The Apple/Samsung Smartphone Patent War Continues

 Last December in Risk Management, we reported about the ongoing smartphone patent war being waged between Apple and Samsung that has seen each side seek injunctions throughout the world in an effort to stop their rival from selling products that they believe infringe on their patents. It’s a battle made all the more interesting by the fact that throughout all the legal manuevering, Apple remains Samsung’s biggest customer for smartphone parts.
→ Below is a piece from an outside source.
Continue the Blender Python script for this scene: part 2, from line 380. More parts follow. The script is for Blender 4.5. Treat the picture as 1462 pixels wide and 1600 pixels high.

Today the fight continues as many observers are anticipating that Apple will file for a restraining order banning Samsung from selling its hotly-anticipated Galaxy S III phone, which is expected to make its U.S. debut on June 21. The phone went on sale in Europe last month and in a CNET UK review it was dubbed the “Ferrari of Android phones” and was expected “to give the iPhone a good run for its money.” However, Apple claims that the Galaxy S III violates two of its software patents and wants to prevent its domestic launch from happening (especially since it would give Samsung the chance to gain some market share ahead of a new iPhone release). Samsung disagrees of course, and says that it will “demonstrate to the court that the Galaxy S III is innovative and distinctive.”

The decision to ban the Galaxy S III will need to be made by U.S. District Judge Lucy Koh, who is already set to preside over another Apple vs. Samsung patent trial involving other Samsung phones and tablets expected to begin next month. Koh has said that if Apple seeks the new injunction, it will likely force her to push back the other trail date as she will be forced to reshuffle the other cases on her docket.

“I cannot be an Apple v. Samsung judge,” she said.

So it would seem that Apple’s next move will be based on what case it considers to be of higher priority–the longer-standing issue or the new threat? Either way, the smartphone wars show no sign of a cease-fire.